## Work to complete:
From the first line of the listing below, retype each line up to and including the one with "from mathutils import Vector"; pictures stay out.

## Record list:

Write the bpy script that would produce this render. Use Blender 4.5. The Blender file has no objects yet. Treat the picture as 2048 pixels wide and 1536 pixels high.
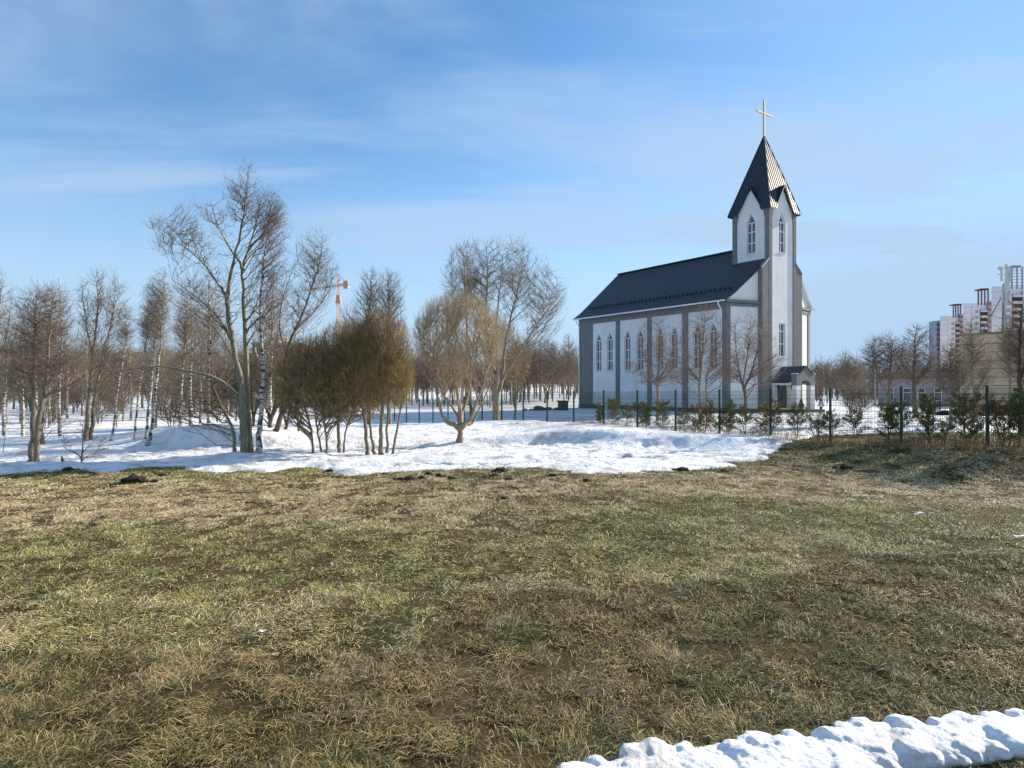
import bpy, bmesh, math, random
import numpy as np
from mathutils import Vector

SC = bpy.context.scene
COL = SC.collection
R = math.radians
CAMZ = 2.6
F = 1250.0            # focal length in pixels of a 2048 wide picture
SUN_AZ = 29.0         # degrees from +X towards +Y
SUN_EL = 24.0

# ------------------------------------------------------------------ camera, sky, sun
cd = bpy.data.cameras.new('camera'); cam = bpy.data.objects.new('camera', cd); COL.objects.link(cam)
cam.location = (0, 0, CAMZ); cam.rotation_euler = (R(90), 0, 0)
cd.sensor_width = 36; cd.lens = F / 2048 * 36; cd.clip_start = 0.05; cd.clip_end = 6000
SC.camera = cam

def nd(nt, t, **kw):
    n = nt.nodes.new(t)
    for k, v in kw.items(): setattr(n, k, v)
    return n

w = bpy.data.worlds.new('World'); SC.world = w; w.use_nodes = True
nt = w.node_tree; nt.nodes.clear(); L = nt.links.new
sky = nd(nt, 'ShaderNodeTexSky', sky_type='NISHITA'); sky.sun_disc = False
sky.sun_elevation = R(SUN_EL); sky.sun_rotation = R(90 - SUN_AZ)
sky.altitude = 200; sky.air_density = 1.0; sky.dust_density = 0.0; sky.ozone_density = 2.0
tc = nd(nt, 'ShaderNodeTexCoord'); sep = nd(nt, 'ShaderNodeSeparateXYZ'); L(tc.outputs['Generated'], sep.inputs[0])
zz = nd(nt, 'ShaderNodeMath', operation='MAXIMUM'); L(sep.outputs[2], zz.inputs[0]); zz.inputs[1].default_value = 0.0
za = nd(nt, 'ShaderNodeMath', operation='ADD'); L(zz.outputs[0], za.inputs[0]); za.inputs[1].default_value = 0.16
dx = nd(nt, 'ShaderNodeMath', operation='DIVIDE'); L(sep.outputs[0], dx.inputs[0]); L(za.outputs[0], dx.inputs[1])
dy = nd(nt, 'ShaderNodeMath', operation='DIVIDE'); L(sep.outputs[1], dy.inputs[0]); L(za.outputs[0], dy.inputs[1])
cb = nd(nt, 'ShaderNodeCombineXYZ'); L(dx.outputs[0], cb.inputs[0]); L(dy.outputs[0], cb.inputs[1])
mp = nd(nt, 'ShaderNodeMapping'); L(cb.outputs[0], mp.inputs[0]); mp.inputs['Rotation'].default_value = (0, 0, R(-24)); mp.inputs['Scale'].default_value = (0.34, 0.95, 1)
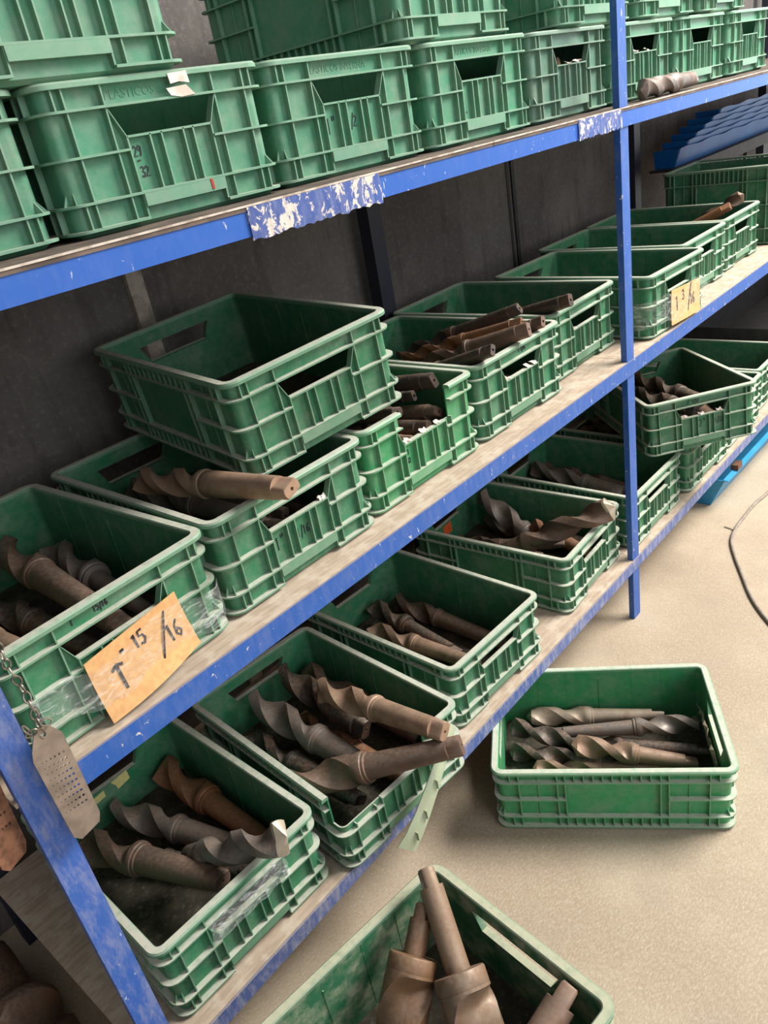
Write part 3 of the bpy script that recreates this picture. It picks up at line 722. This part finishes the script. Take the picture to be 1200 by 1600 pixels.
# paper scraps and paint marks on crates
def scrap(cr, name, mat, pts, y=.0134, th=.0006):
    mb = MB(); n_ = len(pts); mb.add([(x, y, z) for x, z in pts]+[(x, y-th-.0012*math.sin(i*2.1)**2, z) for i, (x, z) in enumerate(pts)], [tuple(range(n_)), tuple(reversed(range(n_, 2*n_)))]+[(i, (i+1) % n_, n_+(i+1) % n_, n_+i) for i in range(n_)])
    return mb.build(name, mat, cr)
scrap(T[1], 'torn_label', 'label', [(.215, .1905), (.248, .192), (.250, .176), (.232, .179), (.216, .177)], -.0005)
scrap(T[1], 'torn_label', 'label', [(.208, .172), (.243, .174), (.256, .1605), (.232, .159), (.213, .1625)], .0005)
scrap(T[1], 'red_mark', 'redink', [(.2455, .043), (.2495, .0425), (.2500, .0275), (.2465, .028)], .0006)
def back_scrap(cr, name, mat, pts):       # on the inside of the back wall
    mb = MB(); n_ = len(pts); y = L-.0178
    mb.add([(x, y, z) for x, z in pts]+[(x, y-.0008, z) for x, z in pts], [tuple(range(n_)), tuple(reversed(range(n_, 2*n_)))]+[(i, (i+1) % n_, n_+(i+1) % n_, n_+i) for i in range(n_)])
    return mb.build(name, mat, cr)
back_scrap(cE, 'yellow_scrap', 'yellow', [(.205, .118), (.25, .122), (.25, .095), (.215, .088), (.214, .101)])
back_scrap(cE, 'yellow_scrap', 'yellow', [(.150, .108), (.183, .112), (.182, .094), (.152, .090)])
back_scrap(cH, 'orange_sticker', 'orange', [(.165, .112), (.215, .115), (.217, .072), (.17, .075)])
back_scrap(cH, 'white_scrap', 'label', [(.13, .075), (.168, .092), (.17, .068), (.14, .058)])

# cardboard cards under clear tape
def card(cr, pts, txts, bulge=.012):
    # pts: 4 local (x,z) corners TL TR BR BL on the front face
    mb = MB(); NX, NZ = 8, 6; G1, G2 = [], []
    x0, x1 = pts[0][0], pts[1][0]
    def cy(x, z):
        u = min(1, max(0, (x-x0)/(x1-x0))); zt_ = pts[0][1]*(1-u)+pts[1][1]*u; zb_ = pts[3][1]*(1-u)+pts[2][1]*u
        v = min(1, max(0, (zt_-z)/(zt_-zb_))); return -.004-bulge*v*v*(.4+.6*math.sin(u*2.4+.4))
    for j in range(NZ+1):
        for i in range(NX+1):
            u, v = i/NX, j/NZ
            x = (pts[0][0]*(1-u)+pts[1][0]*u)*(1-v)+(pts[3][0]*(1-u)+pts[2][0]*u)*v
            z = (pts[0][1]*(1-u)+pts[1][1]*u)*(1-v)+(pts[3][1]*(1-u)+pts[2][1]*u)*v
            y = cy(x, z); G1.append((x, y, z)); G2.append((x, y-.0015, z))
    k = len(G1); f = []
    for j in range(NZ):
        for i in range(NX):
            a = j*(NX+1)+i; f += [(a, a+1, a+NX+2, a+NX+1), (k+a, k+a+NX+1, k+a+NX+2, k+a+1)]
    for i in range(NX): f += [(i, k+i, k+i+1, i+1), (NZ*(NX+1)+i, NZ*(NX+1)+i+1, k+NZ*(NX+1)+i+1, k+NZ*(NX+1)+i)]
    for j in range(NZ): a, b = j*(NX+1), (j+1)*(NX+1); f += [(a, b, k+b, k+a), (a+NX, k+a+NX, k+b+NX, b+NX)]
    mb.add(G1+G2, f); c = mb.build('cardboard_card', 'card', cr, 60); c['label'] = 'tan cardboard card with marker numbers'
    mb = MB()
    for t, x, z, h, r, pen in txts: strokes(mb, t, face_frame(x, z, 0, r), h, pen=pen)
    mb.v = [(x, cy(x, z)-.0019+y, z) for x, y, z in mb.v]
    mb.build('marker_numbers', 'ink', c)
card(cI, [(.1237, .1130), (.3018, .1334), (.3102, .0300), (.1253, .004)], [('T', .158, .040, .042, .05, .0052), ('"', .180, .080, .018, 0, .0042), ('15', .205, .085, .024, .1, .0036), ('/', .238, .062, .048, -.25, .0036), ('16', .262, .060, .029, .1, .0036)], .024)
card(cM, [(.1286, .1237), (.3371, .1126), (.3305, .010), (.1189, .0159)], [('1', .150, .052, .046, 0, .0063), ('3', .200, .076, .030, .0, .005), ('/', .232, .052, .056, -.2, .005), ('16', .256, .046, .034, 0, .005)], .008)
def crumple(cr, name, mat, x0, x1, y0, y1, z0, z1, nx=10, nz=5, jit=.004):
    mb = MB(); V = []; F = []
    for i in range(nx+1):
        for j in range(nz+1):
            t = j/nz; V.append((x0+(x1-x0)*i/nx+random.uniform(-jit, jit)*.6, y0+(y1-y0)*t+random.uniform(-jit, jit), z0+(z1-z0)*t+random.uniform(-jit, jit)))
    k = len(V); V += [(x, y+.0007, z) for x, y, z in V]
    for i in range(nx):
        for j in range(nz): a = i*(nz+1)+j; F += [(a, a+nz+1, a+nz+2, a+1), (k+a, k+a+1, k+a+nz+2, k+a+nz+1)]
    mb.add(V, F); return mb.build(name, mat, cr)
crumple(cC, 'torn_wrap', 'bright', .11, .30, .022, .036, .07, .135, 12, 5, .006)
crumple(cE, 'clear_tape', 'tape', .110, .300, -.003, .002, .112, .168, 12, 4, .003)
crumple(cB, 'paper_scrap', 'label', .255, .275, .006, .014, .1215, .128, 4, 2, .002)
for cr, xs in ((cK, (.135, .235, .262)), (cL, (.135,)), (cJ, (.14, .2, .25)), (T[4], (.19, .24)), (T[5], (.15, .22)), (cO, (.14, .2, .26))):
    for x in xs: crumple(cr, 'paper_scrap', 'label', x-.010, x+.010, .004, .018, .1215, .1265, 3, 2, .003)
def tape(cr, z0, z1, x0, x1, off=.006, wrapL=True, wrapR=True):
    mb = MB(); path = []
    if wrapL: path += [(-.004, .10), (-.004, .06), (-.003, .03), (.008, .006)]
    N = 18
    for i in range(N+1): path.append((x0+(x1-x0)*i/N, -off-.002*math.sin(i*1.7)))
    if wrapR: path += [(W-.008, .0063), (W+.003, .03), (W+.004, .06), (W+.004, .10)]
    NZ = 6; V = []; F = []
    for (x, y) in path:
        for j in range(NZ+1):
            t = j/NZ; jit = random.uniform(-.0022, .0022)
            V.append((x+jit*.5, y+jit, z0+(z1-z0)*t+random.uniform(-.002, .002)+(.012*math.sin(x*30) if j in (0, NZ) else 0)))
    for i in range(len(path)-1):
        for j in range(NZ): a = i*(NZ+1)+j; F.append((a, a+NZ+1, a+NZ+2, a+1))
    mb.add(V, F); o = mb.build('clear_tape', 'tape', cr, 60); o['label'] = 'clear wrinkled packing tape'; return o
tape(cI, .044, .114, .03, .37, .0072+.013, False); tape(cM, .035, .120, .03, .37, .016)

# ------------------------------------------------------------------ hanging tags and chain
def plate(name, outline, holes, th):
    """flat plate in the local xz plane with real drilled holes"""
    bm = bmesh.new(); edges = []
    def loop(pts):
        vs = [bm.verts.new((x, 0, z)) for x, z in pts]; return [bm.edges.new((vs[i], vs[(i+1) % len(vs)])) for i in range(len(vs))]
    edges += loop(outline)
    for x, z, r in holes: edges += loop([(x+r*math.cos(a*math.pi/4), z+r*math.sin(a*math.pi/4)) for a in range(8)])
    bmesh.ops.triangle_fill(bm, use_beauty=True, use_dissolve=False, edges=edges)
    geom = bmesh.ops.extrude_face_region(bm, geom=bm.faces[:])
    bmesh.ops.translate(bm, verts=[v for v in geom['geom'] if isinstance(v, bmesh.types.BMVert)], vec=(0, th, 0))
    bmesh.ops.recalc_face_normals(bm, faces=bm.faces)
    me = bpy.data.meshes.new(name); bm.to_mesh(me); bm.free(); return me
holes = []
for c in range(6):
    for r in range(10): holes.append((-.0165+c*.0062, -.050-r*.0105-c*.0012, .0008+.00030*c))
holes.append((0, -.012, .003))
ol = [(-.008, 0), (.006, 0), (.012, -.004), (.025, -.028), (.025, -.185), (.019, -.199), (-.013, -.202), (-.022, -.190), (-.026, -.040), (-.022, -.026)]
me = plate('tag_plate', ol, holes, .0018); me.materials.append(M['tagmetal'])
tg = empty('perforated_metal_tag', (.079, -.032, 1.022), (0, 0, .10)); tag(tg, 'dull metal gauge plate with rows of holes hanging on the chain', 'metal plate')
put('plate', me, tg)
me = plate('tag_plate_side', ol, [h for i, h in enumerate(holes) if i % 2 == 0], .0022); me.materials.append(M['rust'])
tg2 = empty('rusty_metal_tag', (-.005, .006, 1.03), (.0, .05, .35)); tag(tg2, 'rusty pitted metal plate hanging left of the rack end post', 'metal plate')
put('plate', me, tg2)
ch = empty('chain', (.079, -.032, 1.02)); tag(ch, 'short steel link chain hanging beside the rack end post', 'chain')
def link_mesh(a=.0085, b=.005, r=.0014):
    mb = MB(); pts = []; N = 14; rings = []
    for i in range(N):
        t = 2*math.pi*i/N; c = Vector((b*math.cos(t), 0, a*math.sin(t))); d = Vector((math.cos(t), 0, math.sin(t)))
        rings.append([c+d*r*math.cos(q*math.pi/3)+Vector((0, 1, 0))*r*math.sin(q*math.pi/3) for q in range(6)])
    k = 0
    for i in range(N):
        mb.v += [tuple(v) for v in rings[i]]
    for i in range(N):
        for q in range(6):
            j = (i+1) % N; mb.f.append((i*6+q, j*6+q, j*6+(q+1) % 6, i*6+(q+1) % 6))
    return mb.mesh('chain_link', 'chain', 60)
lm = link_mesh()
for i in range(38):
    o = put('link', lm, ch); t = i*.0142; o.location = (.004*math.sin(i*.4)*(i < 8), .008*min(1, i/6)+.001*math.sin(i), t-.006); o.rotation_euler = (random.uniform(-.2, .2), random.uniform(-.25, .25), (i % 2)*1.57+random.uniform(-.3, .3))
for k2, (dx, dz) in enumerate(((-.012, .004), (.010, .0063), (-.016, .012))):
    o = put('link', lm, ch); o.location = (dx, -.003, dz); o.rotation_euler = (.4, 1.2+k2, .5*k2)

# ------------------------------------------------------------------ blue things at the right
tr_ = empty('blue_trough', (2.79, .067, 0)); tag(tr_, 'light blue sheet metal trough on the floor at the right', 'trough')
mb = MB(); bt = .004
def wallq(p0, p1, p2, p3, nrm):
    n_ = Vector(nrm).normalized()*bt; P = [Vector(q)-Vector((2.79, .067, 0)) for q in (p0, p1, p2, p3)]; mb.hexa([*P, *[q+n_ for q in P]])
wallq((2.79, .067, .001), (3.8, .050, .001), (3.8, .45, .001), (2.79, .45, .001), (0, 0, 1)); mb.build('bottom', 'bigblue', tr_)
mb = MB(); wallq((2.79, .067, .001), (3.8, .050, .001), (3.8, -.005, .130), (2.775, .008, .130), (0, .9, .3)); mb.build('front_wall', 'bigblue', tr_)
mb = MB(); wallq((2.79, .45, .001), (3.8, .45, .001), (3.8, .50, .130), (2.775, .50, .130), (0, -.9, .3)); mb.build('back_wall', 'bigblue', tr_)
mb = MB(); wallq((2.79, .067, .001), (2.79, .45, .001), (2.775, .50, .130), (2.775, .008, .130), (1, 0, .3)); mb.build('end_wall', 'bigblue', tr_)
mb = MB(); wallq((2.77, -.008, .130), (3.8, -.021, .130), (3.8, -.001, .133), (2.77, .012, .133), (0, 0, 1)); mb.build('folded_lip', 'bigblue', tr_)
mb = MB(); mb.hexa([(0, 0, 0), (.05, 0, 0), (.055, .03, 0), (0, .03, 0), (.004, .002, .022), (.046, 0, .026), (.05, .028, .022), (.002, .03, .020)])
wd = mb.build('wood_chunk', 'wood'); wd.location = (2.87, -.012, .1375); tag(wd, 'small brown wood chunk on the lip of the blue trough', 'wood')
for i in range(6):
    x0 = 3.70+i*.10; z0 = 1.2257+i*.0225; y0, y1 = .600, .69
    t_ = empty('blue_tray', (x0, y0, z0))
    tag(t_, ['lowest', 'second lowest', 'third lowest', 'third highest', 'second highest', 'topmost'][i]+' bright blue nested tray at the far right ledge', 'tray', 'nested blue trays')
    mb = MB(); N = 24; LX = 1.5
    top = []
    mb.box(0, LX, 0, y1-y0, 0, .004); mb.build('tray_bottom', 'bluetray', t_)
    mb = MB(); rings = []
    for k in range(N+1):
        x = LX*k/N; w_ = 0.0; rings.append([(x, -.002+w_*.3, .002), (x, -.030+w_, .080+.004*math.sin(k*1.3)), (x, -.034+w_, .080+.004*math.sin(k*1.3)), (x, -.006+w_*.3, .002)])
    mb.loft(rings); mb.build('tray_front', 'bluetray', t_, 40)
    mb = MB(); mb.hexa([(0, -.004, .0), (.004, -.004, 0), (.004, y1-y0, 0), (0, y1-y0, 0), (-.012, -.032, .080), (-.008, -.032, .080), (-.008, y1-y0, .080), (-.012, y1-y0, .080)]); mb.build('tray_end', 'bluetray', t_)

# ------------------------------------------------------------------ cable and floor bits
def smooth_path(P, n=8):
    P = [Vector(q) for q in P]; out = []
    for i in range(len(P)-1):
        a, b, c, d = P[max(i-1, 0)], P[i], P[i+1], P[min(i+2, len(P)-1)]
        for k in range(n):
            t = k/n; out.append(.5*((2*b)+(c-a)*t+(2*a-5*b+4*c-d)*t*t+(3*b-a-3*c+d)*t**3))
    out.append(P[-1]); return out
cp = [(3.6, -.13, .0063), (3.067, -.112, .0063), (2.857, -.089, .0063), (2.749, -.087, .0063), (2.636, -.089, .0063), (2.536, -.107, .0063), (2.438, -.153, .0063), (2.316, -.222, .0063), (2.195, -.294, .0063), (2.093, -.377, .0063), (2.02, -.457, .0063), (1.9, -.62, .006)]
mb = MB(); mb.tube(smooth_path(cp), .006, 8); tag(mb.build('cable', 'cable', None, 60), 'grey cable curving over the concrete floor at the right', 'cable')
mb = MB(); mb.tube([(2.635, -.045, .003), (2.628, -.07, .004), (2.621, -.085, .003)], .0022, 6); tag(mb.build('wire_scrap', 'cable', None, 60), 'short wire scrap on the floor beside the cable', 'wire')

# ------------------------------------------------------------------ dark bin past the last crate
bn = empty('metal_bin', (3.70, .10, ZB)); tag(bn, 'dark grey metal bin with pale rim beyond the last bottom shelf crate', 'bin')
mb = MB(); mb.box(0, 1.75, 0, .50, .0005, .004); mb.build('bin_bottom', 'darkmetal', bn)
for x0, x1, y0, y1 in ((0, 1.75, 0, .003), (0, 1.75, .497, .50), (0, .003, .003, .497), (1.747, 1.75, .003, .497)):
    mb = MB(); mb.box(x0, x1, y0, y1, .004, .24); mb.build('bin_wall', 'darkmetal', bn)
for y0 in (-.008, .488):
    mb = MB(); mb.box(-.008, 1.758, y0, y0+.02, .2405, .248); mb.build('bin_rim', 'strip', bn)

## Exercise response:
Write the bpy script that would produce this render. Use Blender 4.5. The Blender file has no objects yet. Treat the picture as 2048 pixels wide and 1536 pixels high.
import bpy, bmesh, math, random
import numpy as np
from mathutils import Vector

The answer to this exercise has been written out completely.